The profile and the strength of the vortex 32 are determined by the design of the motor 12, the casing blower 14 and the casing 16. The flow amplification is determined by the design and positioning of the flow passage 22. In this ventilator, unlike a conventional space cooling fan system, the foot print of the air flow does not depend on the enclosure like walls; instead, cool air is drawn from ground level 40, amplified and distributed without mixing with the strata of hot air just below the ceiling 28 or just above the vortex ventilator 10.
In addition, by incorporating optimally designed guide vanes (not shown) in the venturi annulus 26 and circular “Iris” shaped louvers (not shown) at the periphery of the venturi annulus 26, it would be possible to control the vortex envelop in profile and strength to a small foot print similar to localised personal lighting.
By shape and design, the vortex ventilator 10 lends itself to fit ceiling lights (both pendant and down lights), air ionizing electrodes, heating coils (electric), Peltier effect (for cooling) elements, etc., integral with the unit and rotating elements totally sealed from harm's way. The final commercial product will include the necessary embedded controls and remote operability for comfort and energy efficiency.
Significant novelties of this invention are (i) the design of an air handling system 10 to bring about a controlled three dimensional vortex 32 generation that can lift cooler air from the floor level 40 and distributing it evenly onto occupants below to induce evaporative cooling; and (ii) to convert some of the kinetic energy of the air flowing through the blower unit 14 into negative pressure to induce parallel air flow of several magnitudes, thus achieving air flow amplification 36 and better air flow gain per kilowatt hour electrical energy used.
Unlike conventional ceiling fans which can only force hot air from the top onto the occupant and relying on the room geometry to circulate the internal air, this invention allows air to be circulated in a controlled vortex manner regardless of the room or space geometry. It is hence also suitable for outdoor applications. Another novel feature of this invention is its ability to control the vortex area foot print to concentrate the cool air onto a small foot print (group of users) or a larger foot print (bigger group of users). This flexibility leads to energy saving as the output power of the motor can be substantially reduced by this innovative means of channelling the air-flow via the vortex to a dedicated area. This invention allows energy efficient dedicated cooling similar to that of dedicated task lighting.
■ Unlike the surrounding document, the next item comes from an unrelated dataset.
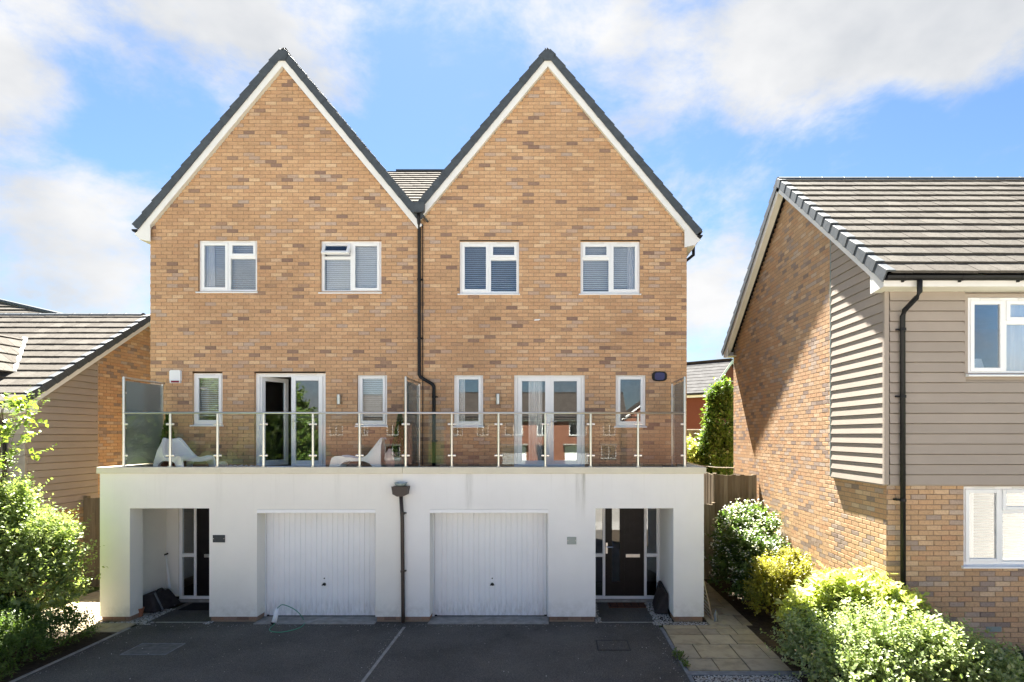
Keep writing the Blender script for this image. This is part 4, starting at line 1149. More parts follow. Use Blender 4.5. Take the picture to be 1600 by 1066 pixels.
# ------------------------------------------------------------------ red-brick houses
def red_house(label, loc, rz, wid, dep, ze, zr, wins, garages=(), group=None, doors=(), roof='roof_red_house', brick='brick_red'):
    """front at local y=0 facing -Y, ridge along x, centred on x=0; windows (x0,x1,z0,z1)"""
    r = empty('red_brick_house', loc, label, 'house', group, rz=rz)
    OFF[r.name] = Vector((0,0,0))
    h = wid/2
    holes = [tuple(w) for w in wins]+[tuple(g) for g in garages]+[tuple(d) for d in doors]
    def lo(name, mb, mat, par=r, **k): return obj(name, mb, mat, par, **k)
    m = MB(); m.slab(-h, h, 0, ze, holes, 0, .12)
    m.quad((-h,0,0),(-h,dep,0),(-h,dep,ze),(-h,0,ze)); m.quad((h,0,0),(h,dep,0),(h,dep,ze),(h,0,ze)); m.quad((-h,dep,0),(h,dep,0),(h,dep,ze),(-h,dep,ze))
    for s in (-h, h): m.poly([(s,0,ze),(s,dep,ze),(s,dep/2,zr)])
    lo('wall', m, brick)
    tl = math.hypot(dep/2+.3, zr-ze+.25); sl = math.atan2(zr-ze+.25, dep/2+.3)
    for sg in (1, -1):
        rf = MB(); n = int(tl/.34)
        c, s = math.cos(sl), math.sin(sl)
        y0 = -.3 if sg == 1 else dep+.3
        for k in range(n+1):
            a, b_ = k*.34, min((k+1)*.34+.03, tl)
            f = lambda q, o: (y0+sg*(c*q-s*o), ze-.2+s*q+c*o)
            (ya,za),(yb,zb) = f(a,.035), f(b_,.02); (yc,zc_) = f(a,.0)
            rf.quad((-h-.15,ya,za),(h+.15,ya,za),(h+.15,yb,zb),(-h-.15,yb,zb), random.random()); rf.quad((-h-.15,yc,zc_),(h+.15,yc,zc_),(h+.15,ya,za),(-h-.15,ya,za), .01)
        lo('roof', rf, roof)
        e = MB()
        for sx in (-h-.16, h+.16):
            f = lambda q, o: (y0+sg*(c*q-s*o), ze-.2+s*q+c*o)
            a0, a1, a2, a3 = f(0,-.12), f(tl,-.12), f(tl,.03), f(0,.03)
            e.quad((sx,*a0),(sx,*a1),(sx,*a2),(sx,*a3)); e.quad((sx+.02,*a0),(sx+.02,*a1),(sx+.02,*a2),(sx+.02,*a3))
        lo('bargeboard', e, 'barge')
    e = MB(); e.box(-h-.1, h+.1, -.36, -.26, ze-.22, ze-.12); lo('gutter', e, 'gutter')
    e = MB(); e.box(-h-.1, h+.1, -.28, -.25, ze-.34, ze-.20); lo('fascia', e, 'barge')
    e = MB(); e.tube([(h*.55, -.06, ze-.2), (h*.55, -.06, 0)], .05, 8); lo('downpipe', e, 'gutter')
    e = MB(); e.box(-h-.15, h+.15, dep/2-.14, dep/2+.14, zr+.05, zr+.14); lo('ridge', e, 'roof_red_house')
    for w in wins:
        q = MB(); frame4(q, *w, .07, .02, .1); xm = (w[0]+w[1])/2; q.box(xm-.04, xm+.04, .02, .1, w[2]+.07, w[3]-.07); wo_ = lo('window', q, 'upvc')
        g = MB(); g.box(w[0]+.07, w[1]-.07, .06, .07, w[2]+.07, w[3]-.07); lo('pane', g, 'window_glass', wo_)
        g = MB(); g.box(w[0]-.08, w[1]+.08, -.06, .019, w[2]-.09, w[2]); g.box(w[0]-.12, w[1]+.12, -.03, .0, w[3]+.002, w[3]+.2); lo('sill', g, 'concrete', wo_)
        bk = MB(); bk.box(w[0], w[1], .5, .52, w[2], w[3]); lo('room', bk, 'room', wo_)
    for g_ in garages:
        q = MB(); n = 16
        for k in range(n): q.box(g_[0]+(g_[1]-g_[0])*k/n, g_[0]+(g_[1]-g_[0])*(k+.85)/n, .05, .08, g_[2], g_[3])
        q.box(g_[0], g_[1], .07, .1, g_[2], g_[3]); lo('garage_door', q, 'upvc')
        q = MB(); q.box(g_[0]-.2, g_[1]+.2, -.5, .0, g_[3]+.1, g_[3]+.25); lo('canopy', q, 'concrete')
    for d in doors:
        q = MB(); q.box(d[0], d[1], .05, .1, d[2], d[3]); dd = lo('door', q, 'door_black')
        q = MB(); q.box(d[0]-.25, d[1]+.25, -.7, .0, d[3]+.08, d[3]+.2); lo('door_canopy', q, 'roof_red_house', dd)
    return r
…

The ventilator 10 not only sucks in the cool air from the vortex but also amplifies the air flow many times, drawing more cool air outside the eye of the upward draft of the inner core of the three dimensional vortex 32 and throwing the cool air onto the downward draft of the same vortex 32, increasing the air handling efficiency of the overall system 10.
As add-ons, it is possible to integrate ceiling lights (pendant and down lights), air ionizing electrodes, heating coils (electric), Peltier effect (for cooling) elements, etc., without shadow effects and for a more uniform and natural dispersion effect respectively.
Advantages of the present invention and improvements over existing space cooling methods and devices are given below:

- More energy efficient natural cooling system.
- Controllable cooling space (volume) foot print.
- Can be integrated with modern cooling systems such as active-chilled beam and cool ceiling for air-conditioning
- Suitable for both indoor and outdoor use—does not depend on space geometry.
- Allows air stratification—does not blow down hot air unlike conventional fans.
- Better air flow distribution and cooling effect (rotating air draft as compared to direct) than existing bladed fans.
- Space lighting can be integrated without shadow effect
- No exposed rotating parts, hence safer than existing ceiling fans
- Flexible to add optional features without affecting the original function
- No height constraints in deployment

Commercialization of this invention is targeted at the tropical ceiling fan markets as well as at outdoor applications like food courts and hawker centres. The scalability and flexibility of the invention also allow smaller systems scaled to suit personalized targeted cooling as in the case of car interiors or as a hybrid table lamp cum space cooling/heating or as a hybrid task lighting and local space cooling/heating. The invention can create air stratification, lifting cool air from lower levels to the level of the blower, hence allowing the system to be installed at any height. As the system does not have exposed rotating parts, unlike that of conventional ceiling fans, proximity of the blower unit 14 is not a serious safety issue and hence would be ideal for low ceiling tropical flats and apartments. This invention can be applied as designer lighting with cooling gadget for interior decoration and design suitable for homes and commercial buildings since both pendant lighting and down lighting can be integrated with the vortex ventilator 10 without shadowing effects. For large space cooling and air-conditioning applications, this invention can be easily incorporated into the latest active chilled beam and cool ceiling technologies. It can also be hung over a small pond or fountain to induce further cooling effect from evaporative cooling generating a gentle spiralling breeze in gardens and other similar settings. Where appropriate, it can also be mounted on a wall or even as a standing unit to exploit the spiralling gentle breeze generated by the vortex ventilator 10 to pick up the cooler air near the surface.
Whilst there has been described in the foregoing description exemplary embodiments of the present invention, it will be understood by those skilled in the technology concerned that many variations in details of design, construction and/or operation may be made without departing from the present invention. For example, while a back swept design air blower has been described, blowers having other designs may be used. Other possible variations include blowers with forward swept, straight vanes, complex vanes involving straight and curve vanes, and compound vanes.

Claims

1. A ventilator comprising:

an air blower;

a casing comprising

a first wall and a second wall configured to house the air blower centrally and to define a radially decreasing volume therebetween,

a circumferential gap between the first wall and the second wall configured to allow a high velocity air stream to exit and to spiral in a direction away from a structure to which the ventilator is configured to be mounted, and

a central opening in the second wall configured as a suction inlet of the air blower; and

a flow amplifier adjacent the casing and configured to amplify air flow through an air flow passage defined between the flow amplifier and the second wall of the casing.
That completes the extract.